» WORK TO DO
Retype only the lines running from the beginning of the entries below to the line with "obj('caulk_bead', box(XA + 0.004, CX", both included. Do not include pictures.

» WORKING DATA

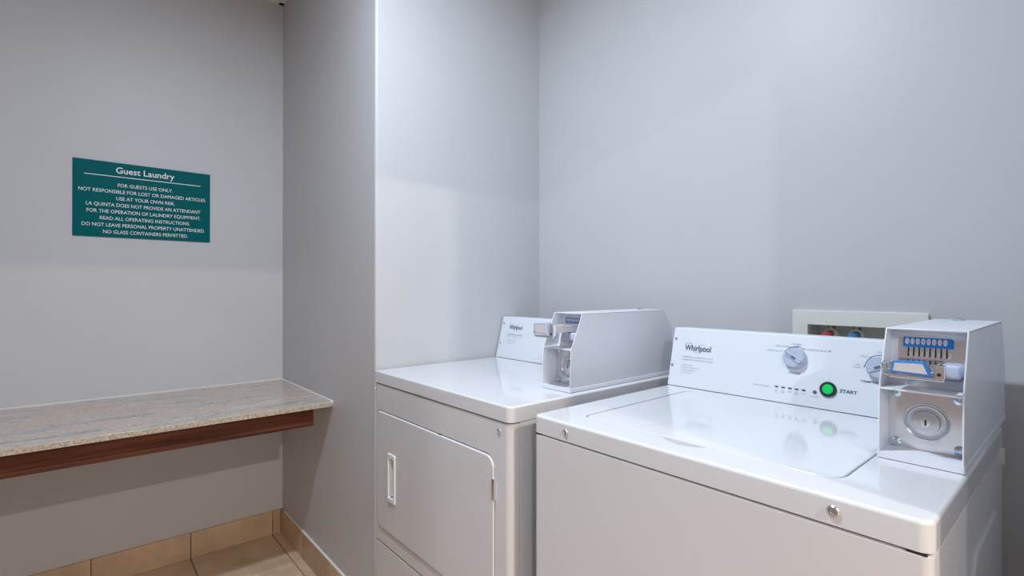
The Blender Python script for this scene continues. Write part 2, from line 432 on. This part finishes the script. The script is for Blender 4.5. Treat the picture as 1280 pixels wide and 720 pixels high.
# ------------------------------------------------------------------ stone counter
ct = empty('stone_counter', (XA + 0.33, -0.3, 0.668), 'pink and grey granite counter shelf with a dark wooden apron', 'counter')
CX = -1.985
top = obj('slab', box(XA + 0.001, CX, YF + 0.001, YB - 0.001, 0.739, 0.758, 0.002, 2), granite, ct)
obj('front_edge', box(CX - 0.001, CX + 0.0008, YF + 0.002, YB - 0.004, 0.7395, 0.7555), granite_edge_mat(), ct, smooth=False)
prof = [(-2.040, 0.739), (-2.014, 0.739), (-2.014, 0.6865), (-2.0165, 0.685), (-2.014, 0.6835), (-2.0125, 0.680), (-2.0125, 0.670), (-2.015, 0.668), (-2.040, 0.668)]
bb = bmesh.new()
A = [bb.verts.new((x, YF + 0.001, z)) for x, z in prof]; B = [bb.verts.new((x, 0.694, z)) for x, z in prof]
bb.faces.new(A); bb.faces.new(B)
for i in range(len(prof)): bb.faces.new((A[i], A[(i + 1) % len(prof)], B[(i + 1) % len(prof)], B[i]))
obj('apron', bb, wood, ct, label='dark mahogany apron board under the stone')
obj('caulk_bead', box(XA + 0.0005, XA + 0.006, YF + 0.002, YB - 0.001, 0.757, 0.7615, 0.002, 2), caulk, ct)
obj('caulk_bead', box(XA + 0.004, CX + 0.001, YB - 0.008, YB - 0.0005, 0.750, 0.7625, 0.003, 2), caulk, ct)

# ------------------------------------------------------------------ shared machine pieces
def screw(x, y, z, r, parent, name='screw', m=screw_m, right=(1, 0, 0), up=(0, 0, 1)):
    f = plane_frame((x, y, z), right, up)
    return obj(name, lathe([(r, 0), (r, 0.0012), (r * 0.8, 0.0028), (r * 0.42, 0.0034), (r * 0.34, 0.0022), (0, 0.0022)], f, 14), m, parent)

TZ, LZ = 0.930, 0.892            # deck height, underside of the deck
PB, PT2 = (1.283, 0.9305), (1.323, 1.090)   # console face: foot and head (y, z)

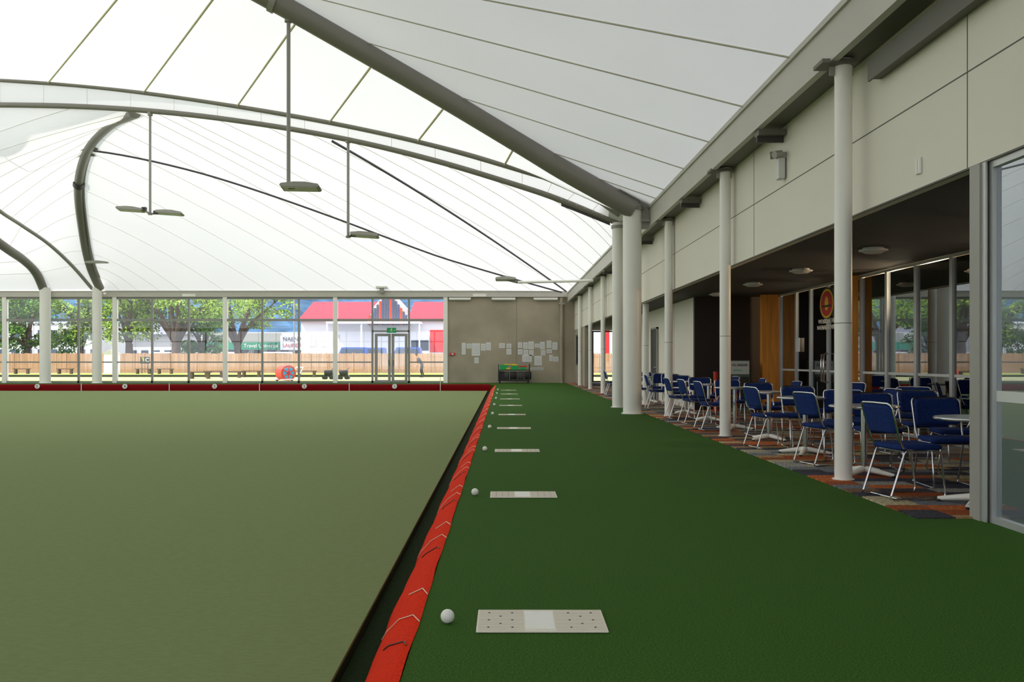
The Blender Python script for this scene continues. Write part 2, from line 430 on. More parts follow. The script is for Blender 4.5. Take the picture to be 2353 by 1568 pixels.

» FULL OUTPUT
The Blender Python script for this scene continues. Write part 2, from line 432 on. This part finishes the script. The script is for Blender 4.5. Treat the picture as 1280 pixels wide and 720 pixels high.
# ------------------------------------------------------------------ stone counter
ct = empty('stone_counter', (XA + 0.33, -0.3, 0.668), 'pink and grey granite counter shelf with a dark wooden apron', 'counter')
CX = -1.985
top = obj('slab', box(XA + 0.001, CX, YF + 0.001, YB - 0.001, 0.739, 0.758, 0.002, 2), granite, ct)
obj('front_edge', box(CX - 0.001, CX + 0.0008, YF + 0.002, YB - 0.004, 0.7395, 0.7555), granite_edge_mat(), ct, smooth=False)
prof = [(-2.040, 0.739), (-2.014, 0.739), (-2.014, 0.6865), (-2.0165, 0.685), (-2.014, 0.6835), (-2.0125, 0.680), (-2.0125, 0.670), (-2.015, 0.668), (-2.040, 0.668)]
bb = bmesh.new()
A = [bb.verts.new((x, YF + 0.001, z)) for x, z in prof]; B = [bb.verts.new((x, 0.694, z)) for x, z in prof]
bb.faces.new(A); bb.faces.new(B)
for i in range(len(prof)): bb.faces.new((A[i], A[(i + 1) % len(prof)], B[(i + 1) % len(prof)], B[i]))
obj('apron', bb, wood, ct, label='dark mahogany apron board under the stone')
obj('caulk_bead', box(XA + 0.0005, XA + 0.006, YF + 0.002, YB - 0.001, 0.757, 0.7615, 0.002, 2), caulk, ct)
obj('caulk_bead', box(XA + 0.004, CX + 0.001, YB - 0.008, YB - 0.0005, 0.750, 0.7625, 0.003, 2), caulk, ct)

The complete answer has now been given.